The program initially will be open only to a small number of people, including some frequent fliers and U.S. citizens who have been pre-screened to travel abroad under existing U.S. Customs and Border Protection programs, Pistole said.

During the test phase, the expedited screening lines will include frequent fliers from Delta Air Lines flying from Hartsfield-Jackson Atlanta International and Detroit Metropolitan Wayne County airports. American Airlines frequent fliers will be eligible for the program at Miami International and Dallas/Fort Worth International airports. The program will be free to participating passengers.

Expedited screening lanes have been promoted by business travelers and the travel industry. But critics have called for the TSA to come up with a new security process that moves faster for all low-risk passengers, not just frequent fliers and business travelers.

Pistole didn't say how long the pilot program would last or when it might be expanded to other airports.

No bag-check fee on lost bags

Under new passenger protection rules that take effect next month, airlines must refund your checked-baggage fees if your bag is lost.

But the new rules adopted by the U.S. Transportation Department leave it up to the nation's airlines to determine when a bag is declared lost — or merely delayed.

Because the agency does not require airlines to reimburse baggage fees when luggage is delayed, some passenger advocates fear that airlines will try to get around the new law by simply declaring that every misplaced bag is delayed, not lost.

Checked-baggage fees — ranging from about $15 to $45 for the first bag — are a big money maker for the airline industry, generating $3.4 billion for the nation's airlines in 2010.

But airline representatives say the new law that takes effect Aug. 23 should cause no major problems because the nation's airlines receive less than four reports of lost, delayed or damaged bags for every 1,000 passengers. Airlines already are obligated to compensate you for lost or damaged luggage.

Steve Lott, a spokesman for the Air Transport Assn., the trade group for the nation's largest airlines, said he is sure that airlines won't use delay tactics to avoid reimbursing the checked-bag fees.

"No airline is going to let this drag on for weeks and months," he said. "Most airlines know their systems well enough that after a reasonable time, they will reach an agreement with their passengers."
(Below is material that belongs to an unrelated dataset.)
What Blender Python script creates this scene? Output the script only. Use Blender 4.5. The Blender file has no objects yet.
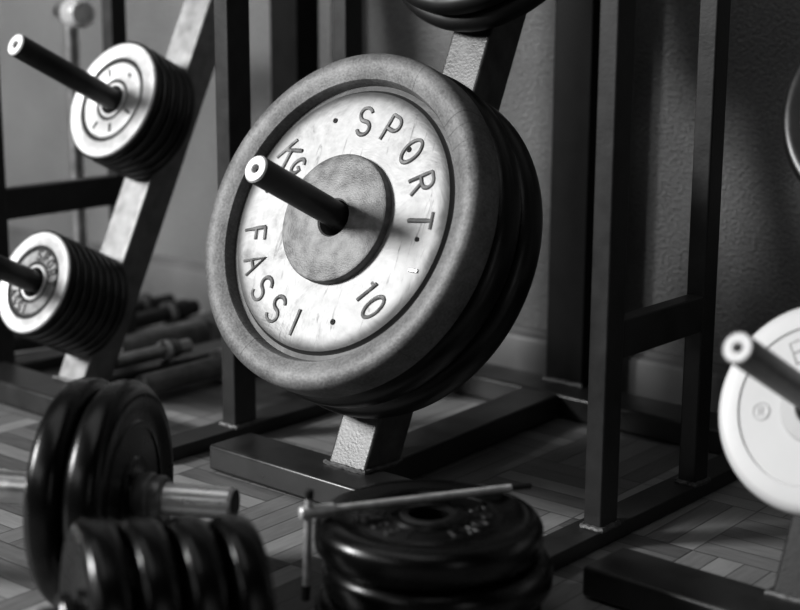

Kate Hanni, founder of, a nonprofit advocacy group for airline passengers, does not share Lott's confidence. She fears airlines will use the vague language in the law to avoid paying back the fees. "I have zero faith that the airlines will reimburse the money," she said.

The U.S. Transportation Department warned last week that it could fine airlines that don't resolve lost baggage claims in a timely manner.

"We regard a carrier's ignoring baggage claims or making consumers wait an extended time for final action to be an unfair and deceptive practice, and will take enforcement action," agency spokesman Bill Mosley said.

Overdo the junk food on vacation? Survey says …

If you overindulge while on vacation, you are not alone.

In a survey of more than 1,000 U.S. travelers, 81% said they are more likely to overindulge on food on vacation than at home. And 55% said they are more likely to drink more alcohol while on vacation.

The survey, by travel website TripAdvisor, also found that 61% of women and 47% of men diet in preparation for a vacation. What's more, 54% of women and 48% of men said they have started a "post-vacation" diet after a trip.

The top food vice for travelers? Ice cream was the biggest indulgence among 29% of travelers surveyed, while 10% named fried seafood, and 7% said cake.